The cutaway to B camera won’t save you either, no matter how much the crew strays into frame (Hi, mom!)
They’re called motion pictures for a reason. Something should happen. Make something happen.
Unless you’ve got Stephen Jones talking about his father, or Tom Cruise laughing maniacally, or a Russian anchorwoman stripping to the financial report, your talking head needs help: B-roll, graphics, animation, re-enactments, expository subtitles/lower thirds. Come on! Exploit the medium!
It wouldn’t be a cliche if it didn’t have a mote of truth: Show it, don’t say it.
I first realized this while attending a performance of City of Angels (the Broadway musical, not the Nicolas Cage movie, you vulgarian.)
Rene Auberjonois plays the producer. His first act song “ The Buddy system”:
“Movies are shadows: they’re light, they’re dark.

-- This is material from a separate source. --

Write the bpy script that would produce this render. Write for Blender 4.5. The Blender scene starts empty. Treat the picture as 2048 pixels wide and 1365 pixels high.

They’re faces ten feet high. Close of of him. Close up of her.
Cut to close up of husband watching close up of her watching close up of him!”
“I would never cannibalize or repair a single hair or phrase of your amazing opus.”
“Don’t cling to the words to which you gave birth. Remember how many a picture is worth. The odds are a thousand to one, so get used to it.”
“In motion pictures, words are carved in marble.”
My first film, The Runner Stumbles, was an epic. No script edits from the original play. We did the whole thing! No segue montages, no ligature intra-scene footage. TRT clocked in at two hours! My most horrific moment was at the premiere. I had edited the monologues as one shot. One cut. One take. Not even a reaction shot or an introductory/closing wide shot. (I was also lazy in the shooting: not even a zoom to raise the dramatic tension.) Being a theatre major, it was instinct. I had been trained (read: brainwashed) to honor the author’s vision at the expense of the world. Most importantly, I used the monologues as a way to expedite the post process. We were running out of semester. The premiere deadline was breathing down out necks. So, keeping the monologue moments as one shot, it jumped us forward three or five minutes in to the future of the film/script and saved us a few hours work. I was 24. I should have known better.
It was horrible. In a full length, two act play there are about six important monologues. Every single time, once the monologue started, the scene turned so flaccid and rank. All tempo and dramatic energy just fled the screen. It literally turned cold in the room. Sure, the actors did their best. They were amazing. It’s just not theatre, where you can do that. I should have exploited the medium. (Eight months later, I saw Kenneth Branagh make the same choice in Hamlet, so I don’t feel so bad. But, at least he moved the camera. Some examples of that choice’s success: Rene Zellweger in ‘Down With Love’, Matthew McConaughey in ‘A Time to Kill’, Kevin Costner in ‘JFK’. But, in those films, it was only done once, as a device to aid the climax.)
There is a school of film-making, Anthropological, that strives to make no decisions about the content, subject, or audience expectations. It records the event from start to finish, one camera, no cuts, no graphics, etc. There’s much criticism against this style, but it has it’s uses in creating valid primary sources for history research.
It reminds me of a story one of my instructors told me in grad school. The producer said,”no B-roll.” She didn’t want to waste any of the precious 16mm film on shots she thought they wouldn’t use. They were following a Cuban beat poet in Miami. Later, they took the him back to Cuba to shoot the subjects of one his poems (You know, since it was about his barrio, beauty shots of the location would seem to be the main goal of the trip. ) But no, she continued in her assertion that B-roll was not needed, derided MTV quick-cut editing, etc., yadda…
You know the end of the story: months later, against the deadline, they had to go back to Cuba. The grant money was all spent, so she had to fund this excursion herself. The punchline: now, it was the rainy season. Continuity between the interviews against the B-roll was non-existent.